Temos sim que problematizar como os corpos femininos aparecem nos produtos culturais, nos games, não somente através da música. Mas temos que aprofundar, se não a gente estereotipa, recorre às mesmas práticas de um Salvador escravocrata que perseguia capoeira, candomblé, que justificaram editais que proibiam as rodas de samba de acontecer.

A gente tinha um edital que proibia, toque de recolher, a gente cai nessa armadilha de reproduzir esse mesmo discurso que gerou esses mecanismos de controle a manifestações culturais, identitárias. Tô dizendo que o pagode é essencial? 

Não, mas, está ai, amo inclusive. Então, temos que problematizar, colocar na mesa, como o meu corpo de mulher negra aparece nesses discursos, sim. Mas tenho que pensar também que o pagode é esse lugar onde a mulher negra bem sucedida, livre, que paga suas contas, chega final de semana, bota seu shortinho, seu salto, e vai para o pagode. Acabou.

“Saímos de um momento em que piriguete era quase um xingamento e hoje a gente entende numa diversidade de grupos sociais que piriguete é modo de vida”. 

E a essa narrativa quem trouxe? O pagode. Agora existem os limites dessa relação e aí não é sobre o pagode, mas sobre como o machismo estrutura as relações sociais, que aparecem na música, nas diferentes linguagens. O próprio samba, por exemplo, como a violência aparecia no sambas. A MPB.

O pagode é música de massa e tem uma capacidade de mobilização de juventude absurda. Dentro da sala de aula, eu usava o pagode para conversar com os jovens educandos. E eu conseguia me comunicar. Talvez se eu levasse o MPB não comunicasse. Então temos que nos apropriar desse potencial e o que construimos a partir daí. 
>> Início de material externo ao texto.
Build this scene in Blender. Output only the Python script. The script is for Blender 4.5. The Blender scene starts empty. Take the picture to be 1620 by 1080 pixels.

Sobre os paredões, que sofreram proibições mas continuaram acontecendo, é preciso tratá-los como manifestações culturais? 

Os paredões trazem muitas contradições, muitas dores, não dá para romantizar o olhar. Mas eles estão aí e a gente já entendeu que proibir não resolve.É a gente aprofundar a reflexão. Não estou comparando com a capoeira, tá? Mas veja, hoje ela é reconhecida como patrimônio imaterial, antes era proibida.

Não vou romantizar, é uma manifestação cultural, que assim como o funk proibidão, trazem uma narrativa cheia de nuances, cheia de problemas sociais que ficam evidentes a partir daquela linguagem e incomodam, assustam. Não estou dizendo que me assusta, mas assusta, porque vai contra uma narrativa de civilidade que foi construída. 

O Rio de Janeiro reconheceu, em um momento, o funk como manifestação cultural e o colocou dentro do guarda-chuva de políticas públicas. Foi um grande passo e acho que coloca muito nesse lugar.

A gente tem que prezar pela segurança, os paredões estão nesses territórios periféricos. O paredão do imbuí é diferente do da baixinha de São Gonçalo. O paredão da ilha, do final de ano, é diferente do que ocorre todo domingo. São outras histórias e outras narrativas. É por aí, quais são os desafios e como lidamos.